The work ranges, as would any survey of a genre, but each holds something unique and excellent. Clipson is a formalist, a master of captured light and cinematic montage. His works reflect a modernist perspective and specifically link to philosophies of an abstract experessionism rooteded in the United State’s sense of individualism. Cassils, De La Torre and Kim all describe minority rights issues and cultural hybridity with their bodies, set design, camera work and actions. Kim’s work is an absurd situation in which the artist embodies multiple similar comic personae and loses herself in the process while searching for some stolen or lost password. Gilmore utilizes physically laborious structures that are conscious of the frame and lens of the camera, designed to position the action within the picture plane and reframe the role of gender and labor.
Kim and De La Torre, U.S. investigate ways of reframing how the immigrant is perceived or rather, in the case of De La Torre, not perceived (through the silence of the games and languishing of the characters behind opaque glass).
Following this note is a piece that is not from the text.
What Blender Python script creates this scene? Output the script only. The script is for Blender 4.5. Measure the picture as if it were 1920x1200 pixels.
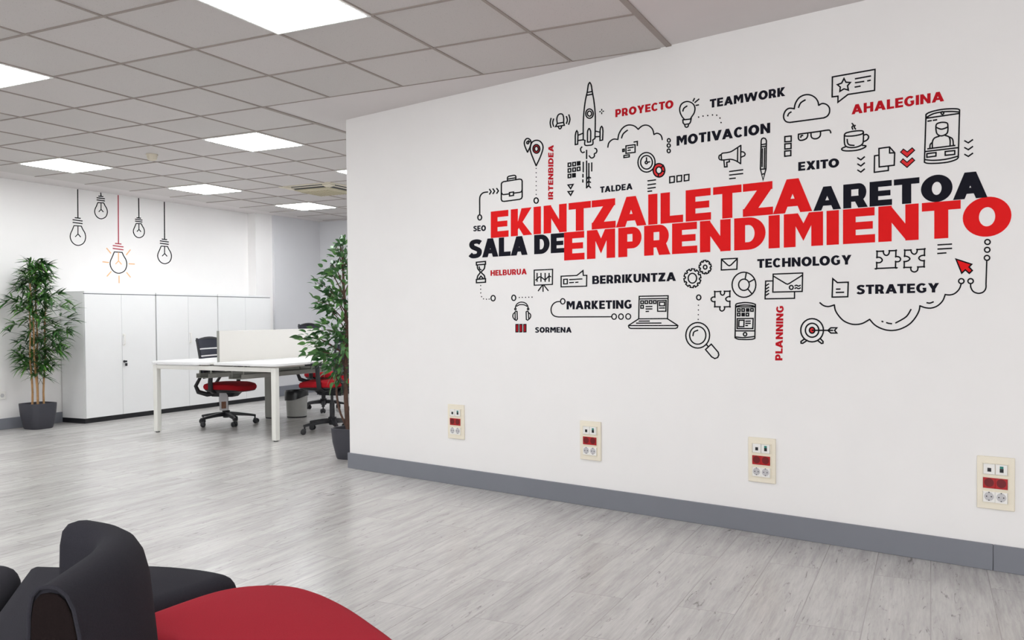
import bpy, bmesh, math, random
from mathutils import Vector, Matrix, Euler
from mathutils.geometry import delaunay_2d_cdt

for o in list(bpy.data.objects):
    bpy.data.objects.remove(o)
S = bpy.context.scene
COL = S.collection

# ------------------------------------------------------------------ camera
EYE = 1.1660                     # eye height above the floor
H = 2.6915                       # ceiling height
YAW, PITCH, ROLL, FPX, PY = 0.45322, -0.0205016, -0.0083193, 1612.17, 626.19
_f = Vector((math.cos(YAW)*math.cos(PITCH), math.sin(YAW)*math.cos(PITCH), math.sin(PITCH)))
_r0 = Vector((math.sin(YAW), -math.cos(YAW), 0))
_u0 = _r0.cross(_f)
_r = math.cos(ROLL)*_r0 + math.sin(ROLL)*_u0
_u = -math.sin(ROLL)*_r0 + math.cos(ROLL)*_u0
cam_data = bpy.data.cameras.new('camera')
cam = bpy.data.objects.new('camera', cam_data)
COL.objects.link(cam)
cam.matrix_world = Matrix(((_r.x, _u.x, -_f.x, 0), (_r.y, _u.y, -_f.y, 0), (_r.z, _u.z, -_f.z, EYE), (0, 0, 0, 1)))
cam_data.sensor_fit = 'HORIZONTAL'
cam_data.sensor_width = 36.0
cam_data.lens = FPX/1920*36.0
cam_data.shift_y = (PY-600)/1920
cam_data.clip_start = 0.05
S.camera = cam

# ------------------------------------------------------------------ world, exposure
W = bpy.data.worlds.new('world')
S.world = W
W.use_nodes = True
W.node_tree.nodes['Background'].inputs[0].default_value = (0.9, 0.95, 1, 1)
W.node_tree.nodes['Background'].inputs[1].default_value = 0.15
S.view_settings.view_transform = 'Standard'
S.view_settings.look = 'None'
S.view_settings.gamma = 1
S.view_settings.use_curve_mapping = False
S.view_settings.exposure = 0.0
LAMP_POWER = 20.5                # emission strength of every ceiling panel
# fill light added to brighten the mural wall, set outside two added left-wall windows
for _y0, _y1 in ((-2.6, -.2), (.4, 2.8)):
    _l = bpy.data.lights.new('window_daylight', 'AREA')
    _l.shape = 'RECTANGLE'
    _l.size, _l.size_y = 1.4, _y1-_y0
    _l.energy = 118
    _l.color = (.97, .99, 1)
    _o = bpy.data.objects.new('window_daylight', _l)
    COL.objects.link(_o)
    _o.location = (-3.45, (_y0+_y1)/2, 1.53)
    _o.rotation_euler = (0, math.radians(-90), 0)

# ------------------------------------------------------------------ materials
def srgb(r, g, b):
    f = lambda c: ((c/255)/12.92 if c/255 <= 0.04045 else (((c/255)+0.055)/1.055)**2.4)
    return (f(r), f(g), f(b), 1)

class NT:
    def __init__(self, name):
        self.m = bpy.data.materials.new(name)
        self.m.use_nodes = True
        self.t = self.m.node_tree
        self.b = self.t.nodes['Principled BSDF']
    def n(self, typ, **kw):
        x = self.t.nodes.new(typ)
        for k, v in kw.items():
            setattr(x, k, v)
        return x
    def l(self, a, b):
        self.t.links.new(a, b)
    def mix(self, fac, a, b, blend='MIX'):
        x = self.n('ShaderNodeMix', data_type='RGBA', blend_type=blend)
        for i, v in ((0, fac), (6, a), (7, b)):
            if hasattr(v, 'is_output') or hasattr(v, 'links'):
                self.l(v, x.inputs[i])
            else:
                x.inputs[i].default_value = v
        return x.outputs[2]
    def noise(self, scale, stretch=(1, 1, 1), detail=4, rough=.6, coord='Object'):
        tc = self.n('ShaderNodeTexCoord')
        mp = self.n('ShaderNodeMapping')
        mp.inputs['Scale'].default_value = stretch
        nz = self.n('ShaderNodeTexNoise')
        nz.inputs['Scale'].default_value = scale
        nz.inputs['Detail'].default_value = detail
        nz.inputs['Roughness'].default_value = rough
        self.l(tc.outputs[coord], mp.inputs[0])
        self.l(mp.outputs[0], nz.inputs['Vector'])
        return nz.outputs['Fac']
    def ramp(self, fac, stops):
        r = self.n('ShaderNodeValToRGB')
        e = r.color_ramp.elements
        e[0].position, e[0].color = stops[0]
        e[1].position, e[1].color = stops[-1]
        for p, c in stops[1:-1]:
            q = e.new(p)
            q.color = c
        self.l(fac, r.inputs[0])
        return r.outputs[0]
    def bump(self, fac, strength, dist=.002):
        b = self.n('ShaderNodeBump')
        b.inputs['Strength'].default_value = strength
        b.inputs['Distance'].default_value = dist
        self.l(fac, b.inputs['Height'])
        self.l(b.outputs[0], self.b.inputs['Normal'])

def mat(name, c, rough=.5, metal=0, vary=.06, scale=30, bump=0, spec=.5, sheen=0, stretch=(1, 1, 1)):
    k = NT(name)
    f = k.noise(scale, stretch)
    lo = tuple(x*(1-vary) for x in c[:3])+(1,)
    hi = tuple(min(1, x*(1+vary)) for x in c[:3])+(1,)
    k.l(k.ramp(f, [(.3, lo), (.7, hi)]), k.b.inputs['Base Color'])
    k.b.inputs['Roughness'].default_value = rough
    k.b.inputs['Metallic'].default_value = metal
    k.b.inputs['Specular IOR Level'].default_value = spec
    if sheen:
        k.b.inputs['Sheen Weight'].default_value = sheen
        k.b.inputs['Sheen Roughness'].default_value = .5
    if bump:
        k.bump(f, bump)
    return k.m

def floor_mat():
    k = NT('washed_oak_vinyl_planks')
    tc = k.n('ShaderNodeTexCoord')
    mp = k.n('ShaderNodeMapping')
    mp.inputs['Location'].default_value = (0.3, 0.002, 0)
    k.l(tc.outputs['Object'], mp.inputs[0])
    br = k.n('ShaderNodeTexBrick')
    br.offset = 0.37
    br.inputs['Color1'].default_value = (0, 0, 0, 1)
    br.inputs['Color2'].default_value = (1, 1, 1, 1)
    br.inputs['Mortar'].default_value = (.5, .5, .5, 1)
    br.inputs['Scale'].default_value = 1
    br.inputs['Mortar Size'].default_value = 0.0022
    br.inputs['Brick Width'].default_value = 1.22
    br.inputs['Row Height'].default_value = 0.228
    k.l(mp.outputs[0], br.inputs['Vector'])
    # per-plank shift of the grain
    add = k.n('ShaderNodeVectorMath', operation='MULTIPLY_ADD')
    k.l(br.outputs['Color'], add.inputs[0])
    add.inputs[1].default_value = (7.0, 3.0, 5.0)
    k.l(tc.outputs['Object'], add.inputs[2])
    def nz(stretch, scale, detail, rough, dist=0.0):
        m2 = k.n('ShaderNodeMapping')
        m2.inputs['Scale'].default_value = stretch
        k.l(add.outputs[0], m2.inputs[0])
        q = k.n('ShaderNodeTexNoise')
        q.inputs['Scale'].default_value = scale
        q.inputs['Detail'].default_value = detail
        q.inputs['Roughness'].default_value = rough
        q.inputs['Distortion'].default_value = dist
        k.l(m2.outputs[0], q.inputs['Vector'])
        return q.outputs['Fac']
    broad = nz((1.1, 9, 1), 1.6, 5, .62, .4)
    fine = nz((2.2, 30, 1), 3.0, 6, .7, .3)
    crack = nz((2.6, 17, 1), 2.3, 7, .72, 1.2)
    base = k.ramp(broad, [(.30, srgb(158, 155, 153)), (.50, srgb(188, 185, 183)), (.72, srgb(208, 205, 202))])
    c1 = k.mix(.34, base, k.ramp(fine, [(.35, srgb(152, 148, 147)), (.65, srgb(216, 212, 208))]))
    mask = k.ramp(crack, [(.30, (1, 1, 1, 1)), (.41, (0, 0, 0, 1))])
    c2 = k.mix(mask, c1, srgb(100, 95, 93))
    tone = k.mix(.10, c2, k.ramp(br.outputs['Color'], [(0, srgb(140, 136, 134)), (1, srgb(235, 233, 228))]))
    half = k.n('ShaderNodeMath', operation='MULTIPLY')
    k.l(br.outputs['Fac'], half.inputs[0])
    half.inputs[1].default_value = .55
    c3 = k.mix(half.outputs[0], tone, srgb(140, 136, 132))
    k.l(c3, k.b.inputs['Base Color'])
    k.b.inputs['Roughness'].default_value = .27
    k.b.inputs['Specular IOR Level'].default_value = .9
    k.bump(fine, .12, .001)
    return k.m

def tile_mat():
    k = NT('mineral_ceiling_tiles')
    tc = k.n('ShaderNodeTexCoord')
    mp = k.n('ShaderNodeMapping')
    mp.inputs['Location'].default_value = (-GX0/.6, -GY0/.6, 0)
    mp.inputs['Scale'].default_value = (1/.6, 1/.6, 1)
    k.l(tc.outputs['Object'], mp.inputs[0])
    fl = k.n('ShaderNodeVectorMath', operation='FLOOR')
    k.l(mp.outputs[0], fl.inputs[0])
    wn = k.n('ShaderNodeTexWhiteNoise', noise_dimensions='2D')
    k.l(fl.outputs[0], wn.inputs['Vector'])
    base = k.ramp(wn.outputs['Value'], [(0, srgb(192, 187, 184)), (1, srgb(202, 196, 194))])
    sp = k.noise(210, detail=1, rough=.4)
    c = k.mix(k.ramp(sp, [(.24, (1, 1, 1, 1)), (.29, (0, 0, 0, 1))]), base, srgb(120, 113, 108))
    k.l(c, k.b.inputs['Base Color'])
    k.b.inputs['Roughness'].default_value = .55
    k.b.inputs['Specular IOR Level'].default_value = .6
    return k.m

def emit_mat():
    k = NT('lamp_diffuser')
    k.b.inputs['Base Color'].default_value = (.9, .9, .9, 1)
    k.b.inputs['Emission Color'].default_value = (.955, .985, 1, 1)
    k.b.inputs['Emission Strength'].default_value = LAMP_POWER
    return k.m

def leaf_mat(name, dark, mid, light):
    k = NT(name)
    f = k.noise(9, detail=2)
    oi = k.n('ShaderNodeNewGeometry')
    c = k.ramp(oi.outputs['Random Per Island'], [(0, dark), (.55, mid), (1, light)])
    c = k.mix(.3, c, k.ramp(f, [(.35, dark), (.7, light)]))
    k.l(c, k.b.inputs['Base Color'])
    k.b.inputs['Roughness'].default_value = .38
    return k.m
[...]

Cassils investigates the trans-body but also layers in a metaphoric portrait of California as a state of economic crisis. The blond veneer of her character stands in for the state, while she engages in the slow flexing of a bodybuilder. According to Cassils, bodybuilding is a sport with no other purpose than to present a “perfected” surface and the artist sees the construction of this unsustainable body as a stand in for America’s insatiable appetite to consume and the drive of capital regardless of consequence. Hard Times is a portrait of a social body that rots from the inside out.
D’Agostino investigates memory and fluidity in her work as well. coming from a place of personal memory and allegory and while her work usually manifests as reactive video installations, in this case we have reformatted it for single channel video presentation. In this particular film she layers the contradictory images of fire and burning with underwater movements, books of memories and specific Ovid’s Metamorphosis to discuss the construction of the self through memory and opposites. All in all, these artists are some of the most exciting players in contemporary west coast video and range from emerging to established and cover a diverse selection of topics shared by many throughout the United States."